If you'd quit and hadn't taken any vacation days, they would have owed you pay for those unused days, usually prorated - so if you stayed 3 months, they would have owed you pay for 3.75 days.
It works the other way around too, its not uncommon to be allowed to take more holiday than you've technically accrued because the assumption is that you'll continue to work the rest of the year, but if you've used more than you accrued when you leave, you owe them for it. Usually it would just be deducted from your final paycheck but clearly that hasn't happened here.
posted by missmagenta at 1:49 AM on November 6, 2017

Some employers begin the accrual of vacation time from January 1, or the beginning of the fiscal year, if different. Some employers begin the accrual from the anniversary of the date of hire.

Many employers do not make it clear which one they use.
posted by megatherium at 4:05 AM on November 6, 2017

ps your "employee manual" has zero power to overrule California or federal law.
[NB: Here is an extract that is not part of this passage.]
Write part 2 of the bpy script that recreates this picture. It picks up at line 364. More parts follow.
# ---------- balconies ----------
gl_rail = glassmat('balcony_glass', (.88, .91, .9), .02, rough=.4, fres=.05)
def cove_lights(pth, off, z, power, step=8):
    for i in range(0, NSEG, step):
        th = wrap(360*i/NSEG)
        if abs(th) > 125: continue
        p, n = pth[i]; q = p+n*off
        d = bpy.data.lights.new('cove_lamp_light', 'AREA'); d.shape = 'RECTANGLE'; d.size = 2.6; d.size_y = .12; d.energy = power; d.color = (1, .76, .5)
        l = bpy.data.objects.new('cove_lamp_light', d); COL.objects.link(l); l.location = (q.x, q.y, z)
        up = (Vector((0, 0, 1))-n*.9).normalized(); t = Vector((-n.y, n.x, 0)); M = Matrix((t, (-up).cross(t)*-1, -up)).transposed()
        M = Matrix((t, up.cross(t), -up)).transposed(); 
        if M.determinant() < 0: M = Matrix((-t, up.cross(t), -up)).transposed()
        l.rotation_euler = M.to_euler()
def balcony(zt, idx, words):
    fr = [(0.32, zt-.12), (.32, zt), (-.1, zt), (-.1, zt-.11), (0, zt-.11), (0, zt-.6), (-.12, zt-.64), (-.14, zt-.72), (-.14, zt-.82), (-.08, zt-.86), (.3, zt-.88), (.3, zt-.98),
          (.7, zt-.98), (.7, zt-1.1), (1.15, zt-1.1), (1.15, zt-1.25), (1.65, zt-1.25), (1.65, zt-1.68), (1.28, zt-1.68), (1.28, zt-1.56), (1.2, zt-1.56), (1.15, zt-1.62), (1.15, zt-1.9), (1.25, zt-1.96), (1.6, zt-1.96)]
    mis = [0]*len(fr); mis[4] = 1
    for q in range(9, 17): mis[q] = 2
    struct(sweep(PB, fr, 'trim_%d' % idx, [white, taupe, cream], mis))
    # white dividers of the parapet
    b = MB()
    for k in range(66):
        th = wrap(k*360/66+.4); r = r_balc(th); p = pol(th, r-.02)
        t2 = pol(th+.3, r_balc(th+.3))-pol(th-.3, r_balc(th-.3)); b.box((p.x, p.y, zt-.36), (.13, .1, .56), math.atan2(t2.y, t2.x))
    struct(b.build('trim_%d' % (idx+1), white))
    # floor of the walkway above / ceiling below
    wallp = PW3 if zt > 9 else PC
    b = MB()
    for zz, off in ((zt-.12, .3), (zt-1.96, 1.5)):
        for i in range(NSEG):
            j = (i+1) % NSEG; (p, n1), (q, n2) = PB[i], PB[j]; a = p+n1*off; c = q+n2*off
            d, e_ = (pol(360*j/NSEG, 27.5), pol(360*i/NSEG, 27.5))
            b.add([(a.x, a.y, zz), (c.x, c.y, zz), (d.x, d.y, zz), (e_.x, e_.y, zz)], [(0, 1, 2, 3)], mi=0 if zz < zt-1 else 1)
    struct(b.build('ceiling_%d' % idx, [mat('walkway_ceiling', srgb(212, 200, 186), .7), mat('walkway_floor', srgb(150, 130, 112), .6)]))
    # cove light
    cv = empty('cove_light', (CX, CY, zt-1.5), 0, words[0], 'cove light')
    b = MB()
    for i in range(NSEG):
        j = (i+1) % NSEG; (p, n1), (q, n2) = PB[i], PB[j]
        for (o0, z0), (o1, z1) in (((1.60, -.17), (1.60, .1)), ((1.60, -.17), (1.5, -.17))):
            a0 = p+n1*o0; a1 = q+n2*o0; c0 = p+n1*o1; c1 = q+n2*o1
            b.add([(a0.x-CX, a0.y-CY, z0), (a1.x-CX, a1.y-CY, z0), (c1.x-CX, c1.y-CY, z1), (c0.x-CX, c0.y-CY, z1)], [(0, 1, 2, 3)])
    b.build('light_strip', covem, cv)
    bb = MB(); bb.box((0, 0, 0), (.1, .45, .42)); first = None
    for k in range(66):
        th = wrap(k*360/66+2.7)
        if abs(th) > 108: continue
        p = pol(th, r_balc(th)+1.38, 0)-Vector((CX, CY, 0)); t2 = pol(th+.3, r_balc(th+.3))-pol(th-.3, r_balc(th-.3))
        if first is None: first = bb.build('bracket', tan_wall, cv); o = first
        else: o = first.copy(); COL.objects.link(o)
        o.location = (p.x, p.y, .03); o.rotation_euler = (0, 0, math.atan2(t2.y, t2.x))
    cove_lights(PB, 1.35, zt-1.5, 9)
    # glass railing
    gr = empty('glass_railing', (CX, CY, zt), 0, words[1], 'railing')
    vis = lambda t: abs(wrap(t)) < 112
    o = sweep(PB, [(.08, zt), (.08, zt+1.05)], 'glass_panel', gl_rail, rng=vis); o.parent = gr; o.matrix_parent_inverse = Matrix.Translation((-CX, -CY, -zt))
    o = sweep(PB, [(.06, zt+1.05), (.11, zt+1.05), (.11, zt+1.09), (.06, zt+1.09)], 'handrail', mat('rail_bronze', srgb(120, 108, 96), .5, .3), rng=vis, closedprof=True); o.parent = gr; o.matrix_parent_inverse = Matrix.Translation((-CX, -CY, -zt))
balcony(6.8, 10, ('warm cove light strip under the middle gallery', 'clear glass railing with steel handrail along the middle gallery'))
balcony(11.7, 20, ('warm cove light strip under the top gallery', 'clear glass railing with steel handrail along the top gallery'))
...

I am not a lawyer, but some companies have you sign the employee handbook and it acts as a defacto employment contract. If you agreed to pay back the days, I believe you would be obligated to.
posted by hrj at 10:42 AM on November 6, 2017

In your checking, do look back further than the current year. depending on your employment arrangements, you may have under- or over-used your leave entitlements in the past, and these may form part of your employer's calculations.
posted by GeeEmm at 1:08 PM on November 6, 2017

At my company, vacation hours are accrued with each paycheck, so I don't get the full X weeks all at once. If you took 2 weeks of vacation, but had only accrued 1.5 weeks (for instance) at the time you quit I would assume you'd be on the hook for the extra .5 weeks.

That said, definitely double-check their math, and make sure you account for any unused vacation days that may have carried over from previous years. My employer typically deducts from (or adds to, in the case of unused vacation time) the final paycheck to settle this, so I'm a bit surprised yours didn't do the same.